America’s commercial form of democracy was endorsed by a Supreme Court decision last year that assured big capital’s right to choose our nominees. The 5-4 verdict in Citizens United v. Federal Election Commission does for the republic what the Dred Scott decision achieved for the Union. This system of funding candidates does not allow good people to come forward. It encourages the opposite. It enables politicians who agree to anything to get into office—whether through appointing unethical financiers to oversee the economy; granting government contracts to companies whose corrupt practices and shoddy products would send their managers to the penitentiary in a sane society; guaranteeing AIPAC twenty-four-hour access to the Oval Room and billions of dollars for Israeli settlers to do to the Palestinians what Sherman did to the Indians; and paying the taxpayers’ annual tribute in gold to weapons-makers. Candidates agree to do all this harm merely to put their names at the bottom of that illustrious list of placemen that includes Millard Fillmore, Warren G. Harding, and Bill Clinton.
Corruption and mediocrity, as Tocqueville noted, always lurked within popular democracy. Placating the mob was unlikely to achieve excellence. Plato batted around the contradiction between popular government and good government, coming down—as both Karl Popper and I. F. Stone wrote—hard against democracy. As most people forget, the word “democracy” derives from two words whose Greek origins mean “mob” and “rule.”
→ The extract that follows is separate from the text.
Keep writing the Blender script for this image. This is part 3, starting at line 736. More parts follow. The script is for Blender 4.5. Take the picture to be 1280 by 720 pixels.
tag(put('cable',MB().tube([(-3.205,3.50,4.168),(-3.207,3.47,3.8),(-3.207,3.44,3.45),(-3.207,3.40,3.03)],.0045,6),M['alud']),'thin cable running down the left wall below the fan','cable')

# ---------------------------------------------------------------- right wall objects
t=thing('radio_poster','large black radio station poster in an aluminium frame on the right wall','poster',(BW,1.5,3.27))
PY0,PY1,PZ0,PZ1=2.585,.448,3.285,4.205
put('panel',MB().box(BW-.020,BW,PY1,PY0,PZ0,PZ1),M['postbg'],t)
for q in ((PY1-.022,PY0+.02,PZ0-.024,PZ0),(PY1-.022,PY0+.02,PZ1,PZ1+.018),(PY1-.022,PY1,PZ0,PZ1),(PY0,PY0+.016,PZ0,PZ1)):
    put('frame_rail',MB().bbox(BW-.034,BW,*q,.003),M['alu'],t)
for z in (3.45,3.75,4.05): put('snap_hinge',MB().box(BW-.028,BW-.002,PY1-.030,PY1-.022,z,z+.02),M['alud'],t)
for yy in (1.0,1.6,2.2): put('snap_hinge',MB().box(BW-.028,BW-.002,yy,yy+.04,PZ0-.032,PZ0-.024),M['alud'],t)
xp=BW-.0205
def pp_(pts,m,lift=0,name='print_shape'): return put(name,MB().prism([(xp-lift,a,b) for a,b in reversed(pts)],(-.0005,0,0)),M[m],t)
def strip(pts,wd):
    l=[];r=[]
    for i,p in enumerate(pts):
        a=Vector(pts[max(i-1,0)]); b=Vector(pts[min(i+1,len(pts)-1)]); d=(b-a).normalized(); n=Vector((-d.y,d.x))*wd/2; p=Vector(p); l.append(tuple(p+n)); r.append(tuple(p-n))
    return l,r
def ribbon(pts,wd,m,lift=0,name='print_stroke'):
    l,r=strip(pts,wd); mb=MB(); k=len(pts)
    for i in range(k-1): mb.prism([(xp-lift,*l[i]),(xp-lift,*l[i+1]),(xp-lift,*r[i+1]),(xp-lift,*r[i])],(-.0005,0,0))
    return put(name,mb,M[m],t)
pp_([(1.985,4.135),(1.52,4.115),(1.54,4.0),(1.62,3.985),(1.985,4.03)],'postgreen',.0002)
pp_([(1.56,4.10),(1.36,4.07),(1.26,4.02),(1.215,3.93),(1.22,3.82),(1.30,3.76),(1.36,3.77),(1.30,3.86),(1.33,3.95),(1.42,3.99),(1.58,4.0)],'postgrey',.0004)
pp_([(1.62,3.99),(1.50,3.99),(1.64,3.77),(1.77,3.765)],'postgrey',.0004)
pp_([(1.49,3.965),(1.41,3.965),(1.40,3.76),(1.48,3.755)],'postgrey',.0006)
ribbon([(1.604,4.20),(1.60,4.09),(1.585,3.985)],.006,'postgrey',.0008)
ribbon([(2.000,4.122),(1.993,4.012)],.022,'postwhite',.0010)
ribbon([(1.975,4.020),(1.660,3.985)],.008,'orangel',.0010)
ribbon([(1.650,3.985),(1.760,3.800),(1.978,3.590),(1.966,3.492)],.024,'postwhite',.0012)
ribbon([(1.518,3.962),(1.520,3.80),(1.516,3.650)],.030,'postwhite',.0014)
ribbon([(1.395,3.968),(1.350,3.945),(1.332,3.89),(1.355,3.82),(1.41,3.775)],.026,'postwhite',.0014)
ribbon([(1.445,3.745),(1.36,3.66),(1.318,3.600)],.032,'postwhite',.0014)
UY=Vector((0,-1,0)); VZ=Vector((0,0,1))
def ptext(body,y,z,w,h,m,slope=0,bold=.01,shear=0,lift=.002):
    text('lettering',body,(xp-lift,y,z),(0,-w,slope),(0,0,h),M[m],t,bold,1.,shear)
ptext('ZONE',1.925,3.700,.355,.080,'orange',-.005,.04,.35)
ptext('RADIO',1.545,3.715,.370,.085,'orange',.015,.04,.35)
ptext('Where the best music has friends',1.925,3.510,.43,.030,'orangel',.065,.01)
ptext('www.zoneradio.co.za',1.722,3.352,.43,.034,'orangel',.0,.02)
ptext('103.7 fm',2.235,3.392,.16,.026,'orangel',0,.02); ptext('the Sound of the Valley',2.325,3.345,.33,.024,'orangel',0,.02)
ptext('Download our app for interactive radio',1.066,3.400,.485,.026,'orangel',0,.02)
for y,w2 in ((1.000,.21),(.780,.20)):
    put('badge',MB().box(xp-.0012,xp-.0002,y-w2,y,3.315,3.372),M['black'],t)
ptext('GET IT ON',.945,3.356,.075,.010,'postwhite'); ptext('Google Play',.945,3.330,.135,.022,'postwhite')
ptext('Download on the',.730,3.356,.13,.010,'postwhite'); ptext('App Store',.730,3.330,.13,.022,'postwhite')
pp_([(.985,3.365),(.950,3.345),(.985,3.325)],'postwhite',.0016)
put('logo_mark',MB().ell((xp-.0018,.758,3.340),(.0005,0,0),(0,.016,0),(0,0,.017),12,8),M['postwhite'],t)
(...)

No one was more aware of this than British parliamentarian and historian Thomas Babington Macaulay, who helped extend the franchise to the very mob to whom he refused to pander. As a Whig Member of Parliament, he fought hard for the Reform Law of 1832 that opened the way to universal male suffrage. The electors of Leeds then asked him to represent them in the next elections. He wrote to one of them in August 1832:
The practice of begging for votes is, as it seems to me, absurd, pernicious, and altogether at variance with the true principles of representative government….The practice of canvassing is quite reasonable under a system in which men are sent to Parliament to serve themselves. It is the height of absurdity under a system under which men are sent to Parliament to serve the public. While we had only a mock representation, it was natural enough that this practice should be carried to a great extent. I trust it will soon perish with the abuses from which it sprung.
Alas, the practices of sending men to Parliament, as well as the House of Representatives and the Senate, to serve themselves and their financial benefactors did not perish. If such practices do not vanish soon, democracy will.